> [Problem to solve]: Leaving out the pictures, retype the lines from the beginning of the listing through the line containing "arrangement(-2.22, 5.86, .522, .85, 'small".

> [Dataset content]:
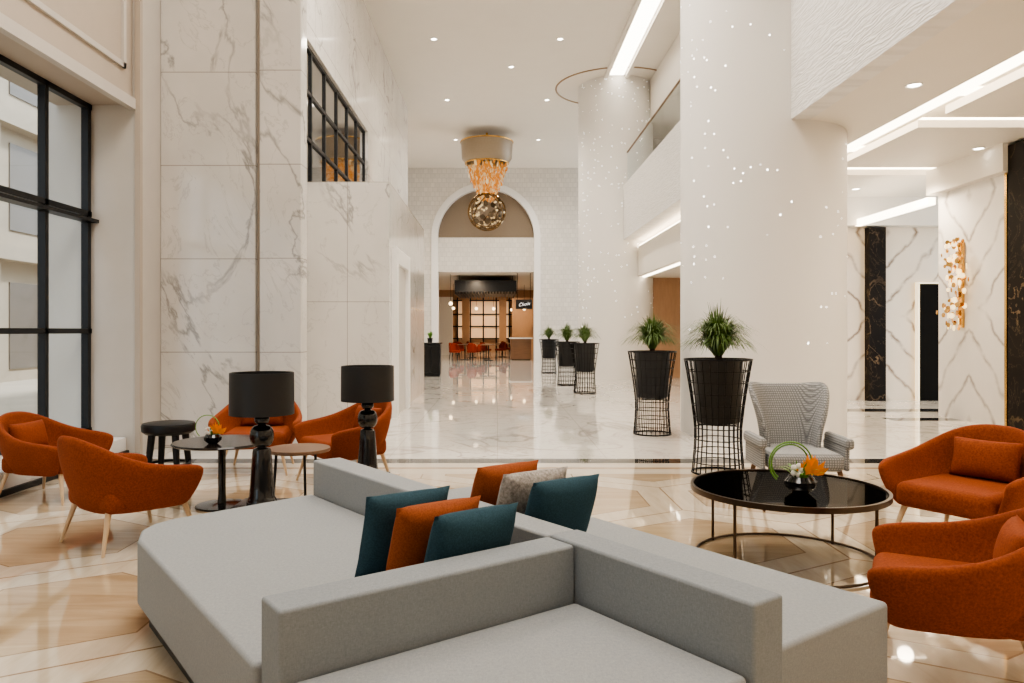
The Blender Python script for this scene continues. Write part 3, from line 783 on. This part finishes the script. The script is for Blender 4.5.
def arrangement(x, y, z, s, lab):
    e = empty('flower_arrangement', (x, y, z))
    b = MB(); b.lathe([(0, 0), (.04 * s, 0), (.075 * s, .03 * s), (.08 * s, .06 * s), (.06 * s, .085 * s), (.055 * s, .085 * s), (.05 * s, .07 * s), (0, .07 * s)], 32); b.obj('bowl', M['blackgloss'], e, smooth=True)
    for i in range(1 + int(s > .9)):
        b = MB()
        R_ = (.11 - .014 * i) * s
        b.tube([(-.05 * s + R_ * math.cos(t), .01 * i, .15 * s + R_ * math.sin(t)) for t in [-1.2 + 5.2 * k / 24 for k in range(25)]], .0045 * s, 6)
        b.obj('looped_stem', M['leaf2'], e, smooth=True)
    b = MB()
    for i in range(26):
        a = random.uniform(-1.2, 1.2); 
        p = Vector((.045 * s + .03 * s * math.sin(a), random.uniform(-.03, .01) * s, .09 * s)); q = p + Vector((math.sin(a) * .07, random.uniform(-.05, .02), math.cos(a) * .10)) * s * random.uniform(.7, 1.1)
        d = (q - p).normalized(); w = d.cross(Vector((0, 1, 0.2))).normalized() * .017 * s
        m_ = (p + q) / 2; b.add([p, m_ + w, q, m_ - w], [(0, 1, 2, 3)])
    b.obj('orange_petals', M['petal'], e)
    b = MB()
    for i in range(5):
        b.ball((-.03 * s + .022 * math.cos(i * 1.25) * s, -.035 * s, (.12 + .022 * math.sin(i * 1.25)) * s), .016 * s, sc=(1, .4, 1))
    b.obj('white_blossom', M['white'], e, smooth=True)
    b = MB(); blades(b, 22, .11 * s, .11 * s, .02 * s, .08 * s, r0=.03 * s); b.obj('leaves', M['leaf2'], e)
    tag(e, lab, 'flowers')
arrangement(1.80, 4.45, .443, 1.15, 'black bowl with orange flowers and looped stem on glass table')
arrangement(-2.22, 5.86, .522, .85, 'small black bowl with looped green stem on dark side table')

C = empty('cabinet', (-2.02, 23.3, 0))
b = MB(); b.box(-.27, .27, -.25, .25, .05, 1.0); b.obj('body', M['black'], C, bevel=.01, segs=1)
b = MB(); b.box(-.30, .30, -.28, .28, 1.0, 1.04); b.obj('top', M['blackgloss'], C)
b = MB(); b.box(-.25, .25, -.22, .22, 0, .05); b.obj('plinth', M['black'], C)
b = MB(); b.box(-.24, -.01, -.27, -.25, .1, .95); b.obj('door', M['blackgloss'], C); b = MB(); b.box(.01, .24, -.27, -.25, .1, .95); b.obj('door', M['blackgloss'], C)
tag(C, 'black lacquered cabinet at the end of the marble wall', 'cabinet')
e = empty('potted_plant', (-2.08, 23.3, 1.042)); b = MB(); b.lathe([(0, 0), (.07, 0), (.09, .14), (.08, .14), (.07, .12), (0, .12)], 20); b.obj('pot', M['pot'], e, smooth=True)
b = MB(); blades(b, 60, .28, .15, .03, .16, r0=.03); b.obj('foliage', M['leaf2'], e); tag(e, 'small green plant in black pot on the black cabinet', 'plant')

# ------------------------------------------------------------------ CHANDELIER
H = empty('chandelier', (-.38, 28.0, ZC))
b = MB(); b.lathe([(.80, -1.15), (.93, -.98), (.97, -.36), (.97, -.34), (.92, -.34), (.90, -.98), (.78, -1.14), (.80, -1.15)], 64); b.obj('drum_shade', M['shadecream'], H, smooth=True)
b = MB(); b.ring(.80, .03, -1.15, 64); b.ring(.97, .03, -.36, 64); b.obj('shade_trim', M['gold'], H, smooth=True)
b = MB(); b.lathe([(0.0, -.36), (.95, -.36), (.95, -.35), (0, -.35)], 48); b.obj('top_plate', M['shadecream'], H)
b = MB(); c_ = MB()
for i in range(1300):
    s = random.random(); z = -1.0 - 1.5 * s; rad = (.64 * (1 - s) ** .7 + .22) * math.sqrt(random.random()); a = random.uniform(0, 2 * pi)
    sz = random.uniform(.04, .085); p = Vector((rad * math.cos(a), rad * math.sin(a), z)); u = Vector((random.gauss(0, 1), random.gauss(0, 1), random.gauss(0, .4))).normalized(); v = Vector((random.gauss(0, .3), random.gauss(0, .3), 1))
    tgt = b if random.random() < .6 else c_
    pts = [p + u * sz * math.cos(t) * .6 + v * sz * 1.5 * math.sin(t) for t in [pi / 3 * k for k in range(6)]]
    tgt.add(pts, [(0, 1, 2, 3, 4, 5)])
b.obj('amber_glass_petals', M['amber'], H)['kind'] = 'stuff'
c_.obj('clear_glass_petals', M['crystal'], H)['kind'] = 'stuff'
zs = -2.95
b = MB()
for k in range(10):
    ax = Euler((random.uniform(0, pi), random.uniform(0, pi), 0)).to_matrix()
    b.tube([Vector((0, 0, zs)) + ax @ Vector((.70 * math.cos(2 * pi * i / 32), .70 * math.sin(2 * pi * i / 32), 0)) for i in range(32)], .02, 6, True)
b.obj('sphere_frame', M['oldgold'], H, smooth=True)
b = MB()
for k in range(70):   # discs on the sphere
    v = Vector((random.gauss(0, 1), random.gauss(0, 1), random.gauss(0, 1))).normalized(); c0 = v * .68 + Vector((0, 0, zs)); b.tube([c0, c0 + v * .02], random.uniform(.06, .11), 12)
b.obj('smoked_glass_discs', M['smokebead'], H)['kind'] = 'stuff'
b = MB()
for k in range(70):
    v = Vector((random.gauss(0, 1), random.gauss(0, 1), random.gauss(0, 1))).normalized() * random.uniform(.5, .7); b.ball((v.x, v.y, v.z + zs), random.uniform(.03, .05), 6, 4)
b.obj('glass_beads', M['crystal'], H)['kind'] = 'stuff'
b = MB(); b.tube([(0, 0, 0), (0, 0, -2.4)], .04, 8); b.obj('stem', M['gold'], H, smooth=True)
tag(H, 'large chandelier with taupe drum, cascading amber glass and crystal sphere', 'chandelier')

H = empty('wall_sconce', (7.3, 11.75, 1.45))
b = MB(); b.box(-.05, 0, -.05, .05, 0, 1.35); b.obj('backplate', M['gold'], H, bevel=.01, segs=1)
b = MB(); c_ = MB()
for i in range(110):
    z = random.uniform(-.02, 1.38); y = random.gauss(0, .12) + .05 * math.sin(z * 7); r = random.uniform(.022, .045); x = -.06 - random.random() * .12
    tgt = b if random.random() < .65 else c_
    ang = random.uniform(-.6, .6)
    tgt.tube([(x, y, z), (x - .012 * math.cos(ang), y + .012 * math.sin(ang), z)], r, 14)
b.obj('gold_discs', M['gold'], H)['kind'] = 'stuff'
c_.obj('crystal_discs', plain('sconce_glow_crystal', (1, .75, .4), .2, emit=(1.0, .75, .4), es=1.6), H)['kind'] = 'stuff'
tag(H, 'tall gold and crystal disc wall sconce on white marble', 'wall light')

# ------------------------------------------------------------------ DINING AREA
K = empty('canopy', (-.55, 39, 0))
b = MB(); b.box(-1.5, 1.5, -2.8, 2.8, 3.30, 3.85); b.obj('canopy_panel', M['black'], K)
b = MB()
for i in range(21): b.box(-1.5 + i * .1475, -1.45 + i * .1475, -2.8, 2.8, 3.2, 3.30)
b.obj('slats', M['black'], K)
for sx in (-1.3, 1.3):
    for sy in (-2.4, 2.4): 
        b = MB(); b.tube([(sx, sy, 3.85), (sx, sy, 4.1)], .02, 6); b.obj('hanger', M['black'], K)
tag(K, 'black slatted canopy hanging over the dining area', 'canopy')
K = empty('hanging_sign', (1.25, 34.9, 2.42))
b = MB(); b.box(-.38, .38, -.04, .04, 0, .44); b.obj('sign_panel', M['blackgloss'], K)
for sx in (-.3, .3):
    b = MB(); b.tube([(sx, 0, .44), (sx, 0, 1.68)], .012, 6); b.obj('hanger', M['black'], K)
tc = bpy.data.curves.new('sign_text', 'FONT'); tc.body = 'Choix'; tc.size = .22; tc.align_x = 'CENTER'; tc.align_y = 'CENTER'; tc.extrude = .003; tc.shear = .5; tc.offset = -.003
to = bpy.data.objects.new('tmp', tc); COL.objects.link(to)
bpy.context.view_layer.update()
tm = bpy.data.meshes.new_from_object(to); bpy.data.objects.remove(to)
tm.materials.clear(); tm.materials.append(emis('sign_letter_light', (1, 1, 1), 1.2))
to = bpy.data.objects.new('lettering', tm); COL.objects.link(to); to.parent = K; to.location = (0, -.05, .22); to.rotation_euler = (pi / 2, math.radians(-8), 0)
tag(K, 'black hanging sign with white script lettering', 'sign')
K = empty('bar_counter', (1.15, 36.5, 0)); b = MB(); b.box(-.5, .5, -.4, .4, .05, 1.02); b.obj('body', M['walnut'], K); b = MB(); b.box(-.56, .56, -.46, .46, 1.02, 1.08); b.obj('worktop', M['white'], K); b = MB(); b.box(-.46, .46, -.36, .36, 0, .05); b.obj('plinth', M['bronze'], K)
tag(K, 'dark bar counter with white top inside dining area', 'counter')
DC = empty('dining_chair', (-2.0, 35.4, 0), .4)
shell('backrest', [(0, .22, .84, 0, .03), (.12, .21, .83, 0, .03), (.2, .15, .78, 0, .01), (.22, .02, .66, 0, 0)], M['red'], DC, .04, .40, inset=0)
softbox('seat', -.22, .22, -.24, .2, .38, .48, M['red'], DC, .03)
legs(DC, [(.21, -.21), (-.21, -.21), (.2, .2), (-.2, .2)], M['black'], .016, .01, .39)
tag(DC, 'red upholstered dining chair in the dining area', 'chair', 'red dining chairs')
for (x, y, r) in ((-1.15, 35.6, 2.8), (-2.1, 36.9, 1.3), (-1.0, 37.0, -1.5), (-1.9, 38.6, .5), (-.6, 38.9, 2.2), (.2, 39.2, -1), (-2.2, 40.4, 0), (-1.4, 41, 2), (.5, 41.5, 1)): copy_thing(DC, (x, y, 0), r)
DT = empty('dining_table', (-1.55, 36.3, 0))
b = MB(); b.lathe([(0, .72), (.42, .72), (.42, .75), (0, .75)], 32); b.obj('table_top', M['walnut'], DT, smooth=True)
b = MB(); b.lathe([(.22, 0), (.22, .02), (.03, .04), (.03, .72)], 20); b.obj('pedestal', M['black'], DT, smooth=True)
tag(DT, 'round dark dining table among red chairs', 'table', 'round dining tables')
for (x, y) in ((-.4, 35.6), (-.55, 37.9), (-1.3, 39.6), (.3, 40.4)): copy_thing(DT, (x, y, 0), 0)
PL = empty('pendant_light', (-2.2, 35.6, 4.1)); b = MB(); b.tube([(0, 0, 0), (0, 0, -1.3)], .01, 6); b.obj('cord', M['black'], PL); b = MB(); b.ball((0, 0, -1.40), .09, 14, 10); b.obj('globe', emis('pendant_globe_glow', (1, .75, .45), 4), PL, smooth=True)
tag(PL, 'glowing warm glass globe pendant in the dining area', 'light', 'globe pendants')
for (x, y) in ((-2.5, 43), (1.6, 44), (.9, 46), (-1.2, 43.5), (-.2, 44)): copy_thing(PL, (x, y, 4.1), 0)

# ------------------------------------------------------------------ LIGHTS
def area(name, loc, rot, sx, sy, power, col=(1, .92, .825)):
    l = bpy.data.lights.new(name, 'AREA'); l.shape = 'RECTANGLE'; l.size = sx; l.size_y = sy; l.energy = power; l.color = col
    o = bpy.data.objects.new(name, l); COL.objects.link(o); o.location = loc; o.rotation_euler = rot; return o
area('ceiling_fill', (-.3, 3.0, ZC - .05), (0, 0, 0), 3.5, 4.5, 540)  # added fill for the lobby, out of view, not a real fixture
area('ceiling_fill', (-.2, 10.5, ZC - .05), (0, 0, 0), 3, 5, 540)  # second added fill further down the hall, also out of view
def spot(loc, power, size=150, col=(1, .90, .77), r=.12):
    l = bpy.data.lights.new('spot', 'SPOT'); l.energy = power; l.spot_size = math.radians(size); l.spot_blend = .8; l.color = col; l.shadow_soft_size = r
    o = bpy.data.objects.new('spot_light', l); COL.objects.link(o); o.location = loc; return o
for (x, y) in ((0, 19), (-.2, 24), (-1.8, 29), (1.6, 30.5)): spot((x, y, ZC - .1), 740)
for (x, y) in ((6.4, -1.5), (6.6, 8.4), (6.7, 12.3)): spot((x, y, 3.9), 230, 150, (1, .84, .64))
for (x, y) in ((4.45, 16.5),): spot((x, y, 3.9), 130, 150, (1, .84, .64))
for (x, y) in ((-1, 35.5), (1, 43), (-.8, 47)): spot((x, y, 4.0), 480, 165, (1, .76, .52))
spot((6.2, 18, 7.4), 340)
sun = bpy.data.lights.new('sun', 'SUN'); sun.energy = 4.5; sun.angle = .1; so = bpy.data.objects.new('sun', sun); COL.objects.link(so); so.rotation_euler = (0, math.radians(33), 0)
w = bpy.data.worlds.new('world'); S.world = w; w.use_nodes = True
bg = w.node_tree.nodes['Background']; bg.inputs[0].default_value = (.82, .91, 1.0, 1); bg.inputs[1].default_value = 3.0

> [Completed exercise]:
The Blender Python script for this scene continues. Write part 3, from line 783 on. This part finishes the script. The script is for Blender 4.5.
def arrangement(x, y, z, s, lab):
    e = empty('flower_arrangement', (x, y, z))
    b = MB(); b.lathe([(0, 0), (.04 * s, 0), (.075 * s, .03 * s), (.08 * s, .06 * s), (.06 * s, .085 * s), (.055 * s, .085 * s), (.05 * s, .07 * s), (0, .07 * s)], 32); b.obj('bowl', M['blackgloss'], e, smooth=True)
    for i in range(1 + int(s > .9)):
        b = MB()
        R_ = (.11 - .014 * i) * s
        b.tube([(-.05 * s + R_ * math.cos(t), .01 * i, .15 * s + R_ * math.sin(t)) for t in [-1.2 + 5.2 * k / 24 for k in range(25)]], .0045 * s, 6)
        b.obj('looped_stem', M['leaf2'], e, smooth=True)
    b = MB()
    for i in range(26):
        a = random.uniform(-1.2, 1.2); 
        p = Vector((.045 * s + .03 * s * math.sin(a), random.uniform(-.03, .01) * s, .09 * s)); q = p + Vector((math.sin(a) * .07, random.uniform(-.05, .02), math.cos(a) * .10)) * s * random.uniform(.7, 1.1)
        d = (q - p).normalized(); w = d.cross(Vector((0, 1, 0.2))).normalized() * .017 * s
        m_ = (p + q) / 2; b.add([p, m_ + w, q, m_ - w], [(0, 1, 2, 3)])
    b.obj('orange_petals', M['petal'], e)
    b = MB()
    for i in range(5):
        b.ball((-.03 * s + .022 * math.cos(i * 1.25) * s, -.035 * s, (.12 + .022 * math.sin(i * 1.25)) * s), .016 * s, sc=(1, .4, 1))
    b.obj('white_blossom', M['white'], e, smooth=True)
    b = MB(); blades(b, 22, .11 * s, .11 * s, .02 * s, .08 * s, r0=.03 * s); b.obj('leaves', M['leaf2'], e)
    tag(e, lab, 'flowers')
arrangement(1.80, 4.45, .443, 1.15, 'black bowl with orange flowers and looped stem on glass table')
arrangement(-2.22, 5.86, .522, .85, 'small black bowl with looped green stem on dark side table')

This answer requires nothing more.